--- start Dataset section ---
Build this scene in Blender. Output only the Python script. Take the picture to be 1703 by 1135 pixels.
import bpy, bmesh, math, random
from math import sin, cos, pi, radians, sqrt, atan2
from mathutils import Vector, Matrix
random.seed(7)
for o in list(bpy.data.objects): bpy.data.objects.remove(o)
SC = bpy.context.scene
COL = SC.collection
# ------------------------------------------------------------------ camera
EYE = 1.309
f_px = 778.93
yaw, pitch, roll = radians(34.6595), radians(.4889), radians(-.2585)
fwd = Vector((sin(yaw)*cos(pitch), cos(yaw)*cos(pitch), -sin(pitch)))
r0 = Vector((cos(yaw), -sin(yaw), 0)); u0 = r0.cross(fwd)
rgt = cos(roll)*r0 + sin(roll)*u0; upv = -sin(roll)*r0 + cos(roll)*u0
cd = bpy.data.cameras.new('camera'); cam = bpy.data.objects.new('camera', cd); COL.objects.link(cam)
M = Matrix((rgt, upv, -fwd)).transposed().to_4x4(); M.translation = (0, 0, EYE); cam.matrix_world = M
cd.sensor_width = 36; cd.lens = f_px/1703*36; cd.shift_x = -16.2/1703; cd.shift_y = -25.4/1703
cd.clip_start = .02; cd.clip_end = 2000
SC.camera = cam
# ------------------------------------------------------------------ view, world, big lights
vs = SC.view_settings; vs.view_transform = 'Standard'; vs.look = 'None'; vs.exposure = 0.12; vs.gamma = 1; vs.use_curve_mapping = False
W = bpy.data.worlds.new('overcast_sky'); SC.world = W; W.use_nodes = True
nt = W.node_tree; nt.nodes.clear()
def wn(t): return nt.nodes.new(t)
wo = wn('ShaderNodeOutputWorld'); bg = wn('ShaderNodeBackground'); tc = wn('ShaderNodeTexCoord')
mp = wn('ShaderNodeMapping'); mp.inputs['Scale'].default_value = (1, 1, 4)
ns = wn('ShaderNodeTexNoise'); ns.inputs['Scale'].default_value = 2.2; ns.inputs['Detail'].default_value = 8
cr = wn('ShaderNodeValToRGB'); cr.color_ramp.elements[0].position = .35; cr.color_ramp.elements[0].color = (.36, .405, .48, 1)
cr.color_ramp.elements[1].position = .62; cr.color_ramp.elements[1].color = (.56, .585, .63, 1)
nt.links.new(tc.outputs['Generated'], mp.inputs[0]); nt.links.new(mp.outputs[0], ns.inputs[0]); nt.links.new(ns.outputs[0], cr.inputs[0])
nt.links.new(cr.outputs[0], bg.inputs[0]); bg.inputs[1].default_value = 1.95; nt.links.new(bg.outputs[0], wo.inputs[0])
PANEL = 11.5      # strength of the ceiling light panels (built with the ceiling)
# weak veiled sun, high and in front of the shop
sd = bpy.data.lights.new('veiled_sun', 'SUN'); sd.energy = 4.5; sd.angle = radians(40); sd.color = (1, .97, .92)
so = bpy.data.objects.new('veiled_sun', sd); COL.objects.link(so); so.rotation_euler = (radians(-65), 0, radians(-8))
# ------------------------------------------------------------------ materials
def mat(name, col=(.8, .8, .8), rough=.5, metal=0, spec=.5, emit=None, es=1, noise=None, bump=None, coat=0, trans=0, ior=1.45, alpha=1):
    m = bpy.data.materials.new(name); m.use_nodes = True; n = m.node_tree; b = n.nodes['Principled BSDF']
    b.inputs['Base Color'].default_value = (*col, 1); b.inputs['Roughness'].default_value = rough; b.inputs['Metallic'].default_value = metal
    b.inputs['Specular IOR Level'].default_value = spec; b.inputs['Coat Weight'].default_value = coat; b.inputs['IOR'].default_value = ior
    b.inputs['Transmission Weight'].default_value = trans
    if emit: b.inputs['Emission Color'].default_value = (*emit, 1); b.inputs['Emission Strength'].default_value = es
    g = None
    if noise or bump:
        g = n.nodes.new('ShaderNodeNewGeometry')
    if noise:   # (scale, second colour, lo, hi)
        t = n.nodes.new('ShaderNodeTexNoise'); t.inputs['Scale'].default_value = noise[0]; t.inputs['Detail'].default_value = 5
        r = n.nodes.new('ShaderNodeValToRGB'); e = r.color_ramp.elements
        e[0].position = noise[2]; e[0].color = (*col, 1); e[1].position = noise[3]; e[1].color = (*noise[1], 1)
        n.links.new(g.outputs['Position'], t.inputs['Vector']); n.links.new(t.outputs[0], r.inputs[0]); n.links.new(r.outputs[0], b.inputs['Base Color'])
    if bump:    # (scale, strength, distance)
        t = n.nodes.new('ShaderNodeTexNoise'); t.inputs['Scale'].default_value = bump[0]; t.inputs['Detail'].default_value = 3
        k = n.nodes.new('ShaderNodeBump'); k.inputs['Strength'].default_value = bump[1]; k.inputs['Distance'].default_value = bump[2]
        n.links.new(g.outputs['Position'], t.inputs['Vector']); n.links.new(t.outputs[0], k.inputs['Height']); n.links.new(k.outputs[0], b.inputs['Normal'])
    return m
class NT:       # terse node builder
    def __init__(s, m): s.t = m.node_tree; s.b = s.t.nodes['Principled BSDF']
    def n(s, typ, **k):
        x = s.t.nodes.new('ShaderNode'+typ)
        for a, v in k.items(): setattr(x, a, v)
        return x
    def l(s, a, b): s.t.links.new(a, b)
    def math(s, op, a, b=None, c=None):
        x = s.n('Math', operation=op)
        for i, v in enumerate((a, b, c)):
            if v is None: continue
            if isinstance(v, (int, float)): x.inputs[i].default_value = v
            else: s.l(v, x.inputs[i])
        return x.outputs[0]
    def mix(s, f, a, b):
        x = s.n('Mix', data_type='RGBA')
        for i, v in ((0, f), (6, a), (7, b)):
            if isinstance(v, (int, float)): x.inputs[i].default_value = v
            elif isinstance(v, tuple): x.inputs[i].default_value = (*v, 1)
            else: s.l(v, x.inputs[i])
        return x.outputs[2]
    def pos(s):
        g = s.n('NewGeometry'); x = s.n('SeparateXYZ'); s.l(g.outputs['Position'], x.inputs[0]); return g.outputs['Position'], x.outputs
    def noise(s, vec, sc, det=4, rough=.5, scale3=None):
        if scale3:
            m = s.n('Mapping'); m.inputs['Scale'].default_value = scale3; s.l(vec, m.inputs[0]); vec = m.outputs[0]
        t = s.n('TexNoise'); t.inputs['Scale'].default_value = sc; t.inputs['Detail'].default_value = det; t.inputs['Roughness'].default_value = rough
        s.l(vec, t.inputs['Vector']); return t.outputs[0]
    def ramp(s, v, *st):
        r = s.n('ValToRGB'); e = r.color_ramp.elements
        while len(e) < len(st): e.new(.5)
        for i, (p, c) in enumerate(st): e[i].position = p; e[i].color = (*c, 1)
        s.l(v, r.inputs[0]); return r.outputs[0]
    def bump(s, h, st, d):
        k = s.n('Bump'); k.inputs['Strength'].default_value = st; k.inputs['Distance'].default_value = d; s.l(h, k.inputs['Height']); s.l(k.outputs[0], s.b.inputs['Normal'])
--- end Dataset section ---
Short exercise. Write the data out again in full and exactly.

Written response.
Build this scene in Blender. Output only the Python script. Take the picture to be 1703 by 1135 pixels.
import bpy, bmesh, math, random
from math import sin, cos, pi, radians, sqrt, atan2
from mathutils import Vector, Matrix
random.seed(7)
for o in list(bpy.data.objects): bpy.data.objects.remove(o)
SC = bpy.context.scene
COL = SC.collection
# ------------------------------------------------------------------ camera
EYE = 1.309
f_px = 778.93
yaw, pitch, roll = radians(34.6595), radians(.4889), radians(-.2585)
fwd = Vector((sin(yaw)*cos(pitch), cos(yaw)*cos(pitch), -sin(pitch)))
r0 = Vector((cos(yaw), -sin(yaw), 0)); u0 = r0.cross(fwd)
rgt = cos(roll)*r0 + sin(roll)*u0; upv = -sin(roll)*r0 + cos(roll)*u0
cd = bpy.data.cameras.new('camera'); cam = bpy.data.objects.new('camera', cd); COL.objects.link(cam)
M = Matrix((rgt, upv, -fwd)).transposed().to_4x4(); M.translation = (0, 0, EYE); cam.matrix_world = M
cd.sensor_width = 36; cd.lens = f_px/1703*36; cd.shift_x = -16.2/1703; cd.shift_y = -25.4/1703
cd.clip_start = .02; cd.clip_end = 2000
SC.camera = cam
# ------------------------------------------------------------------ view, world, big lights
vs = SC.view_settings; vs.view_transform = 'Standard'; vs.look = 'None'; vs.exposure = 0.12; vs.gamma = 1; vs.use_curve_mapping = False
W = bpy.data.worlds.new('overcast_sky'); SC.world = W; W.use_nodes = True
nt = W.node_tree; nt.nodes.clear()
def wn(t): return nt.nodes.new(t)
wo = wn('ShaderNodeOutputWorld'); bg = wn('ShaderNodeBackground'); tc = wn('ShaderNodeTexCoord')
mp = wn('ShaderNodeMapping'); mp.inputs['Scale'].default_value = (1, 1, 4)
ns = wn('ShaderNodeTexNoise'); ns.inputs['Scale'].default_value = 2.2; ns.inputs['Detail'].default_value = 8
cr = wn('ShaderNodeValToRGB'); cr.color_ramp.elements[0].position = .35; cr.color_ramp.elements[0].color = (.36, .405, .48, 1)
cr.color_ramp.elements[1].position = .62; cr.color_ramp.elements[1].color = (.56, .585, .63, 1)
nt.links.new(tc.outputs['Generated'], mp.inputs[0]); nt.links.new(mp.outputs[0], ns.inputs[0]); nt.links.new(ns.outputs[0], cr.inputs[0])
nt.links.new(cr.outputs[0], bg.inputs[0]); bg.inputs[1].default_value = 1.95; nt.links.new(bg.outputs[0], wo.inputs[0])
PANEL = 11.5      # strength of the ceiling light panels (built with the ceiling)
# weak veiled sun, high and in front of the shop
sd = bpy.data.lights.new('veiled_sun', 'SUN'); sd.energy = 4.5; sd.angle = radians(40); sd.color = (1, .97, .92)
so = bpy.data.objects.new('veiled_sun', sd); COL.objects.link(so); so.rotation_euler = (radians(-65), 0, radians(-8))
# ------------------------------------------------------------------ materials
def mat(name, col=(.8, .8, .8), rough=.5, metal=0, spec=.5, emit=None, es=1, noise=None, bump=None, coat=0, trans=0, ior=1.45, alpha=1):
    m = bpy.data.materials.new(name); m.use_nodes = True; n = m.node_tree; b = n.nodes['Principled BSDF']
    b.inputs['Base Color'].default_value = (*col, 1); b.inputs['Roughness'].default_value = rough; b.inputs['Metallic'].default_value = metal
    b.inputs['Specular IOR Level'].default_value = spec; b.inputs['Coat Weight'].default_value = coat; b.inputs['IOR'].default_value = ior
    b.inputs['Transmission Weight'].default_value = trans
    if emit: b.inputs['Emission Color'].default_value = (*emit, 1); b.inputs['Emission Strength'].default_value = es
    g = None
    if noise or bump:
        g = n.nodes.new('ShaderNodeNewGeometry')
    if noise:   # (scale, second colour, lo, hi)
        t = n.nodes.new('ShaderNodeTexNoise'); t.inputs['Scale'].default_value = noise[0]; t.inputs['Detail'].default_value = 5
        r = n.nodes.new('ShaderNodeValToRGB'); e = r.color_ramp.elements
        e[0].position = noise[2]; e[0].color = (*col, 1); e[1].position = noise[3]; e[1].color = (*noise[1], 1)
        n.links.new(g.outputs['Position'], t.inputs['Vector']); n.links.new(t.outputs[0], r.inputs[0]); n.links.new(r.outputs[0], b.inputs['Base Color'])
    if bump:    # (scale, strength, distance)
        t = n.nodes.new('ShaderNodeTexNoise'); t.inputs['Scale'].default_value = bump[0]; t.inputs['Detail'].default_value = 3
        k = n.nodes.new('ShaderNodeBump'); k.inputs['Strength'].default_value = bump[1]; k.inputs['Distance'].default_value = bump[2]
        n.links.new(g.outputs['Position'], t.inputs['Vector']); n.links.new(t.outputs[0], k.inputs['Height']); n.links.new(k.outputs[0], b.inputs['Normal'])
    return m
class NT:       # terse node builder
    def __init__(s, m): s.t = m.node_tree; s.b = s.t.nodes['Principled BSDF']
    def n(s, typ, **k):
        x = s.t.nodes.new('ShaderNode'+typ)
        for a, v in k.items(): setattr(x, a, v)
        return x
    def l(s, a, b): s.t.links.new(a, b)
    def math(s, op, a, b=None, c=None):
        x = s.n('Math', operation=op)
        for i, v in enumerate((a, b, c)):
            if v is None: continue
            if isinstance(v, (int, float)): x.inputs[i].default_value = v
            else: s.l(v, x.inputs[i])
        return x.outputs[0]
    def mix(s, f, a, b):
        x = s.n('Mix', data_type='RGBA')
        for i, v in ((0, f), (6, a), (7, b)):
            if isinstance(v, (int, float)): x.inputs[i].default_value = v
            elif isinstance(v, tuple): x.inputs[i].default_value = (*v, 1)
            else: s.l(v, x.inputs[i])
        return x.outputs[2]
    def pos(s):
        g = s.n('NewGeometry'); x = s.n('SeparateXYZ'); s.l(g.outputs['Position'], x.inputs[0]); return g.outputs['Position'], x.outputs
    def noise(s, vec, sc, det=4, rough=.5, scale3=None):
        if scale3:
            m = s.n('Mapping'); m.inputs['Scale'].default_value = scale3; s.l(vec, m.inputs[0]); vec = m.outputs[0]
        t = s.n('TexNoise'); t.inputs['Scale'].default_value = sc; t.inputs['Detail'].default_value = det; t.inputs['Roughness'].default_value = rough
        s.l(vec, t.inputs['Vector']); return t.outputs[0]
    def ramp(s, v, *st):
        r = s.n('ValToRGB'); e = r.color_ramp.elements
        while len(e) < len(st): e.new(.5)
        for i, (p, c) in enumerate(st): e[i].position = p; e[i].color = (*c, 1)
        s.l(v, r.inputs[0]); return r.outputs[0]
    def bump(s, h, st, d):
        k = s.n('Bump'); k.inputs['Strength'].default_value = st; k.inputs['Distance'].default_value = d; s.l(h, k.inputs['Height']); s.l(k.outputs[0], s.b.inputs['Normal'])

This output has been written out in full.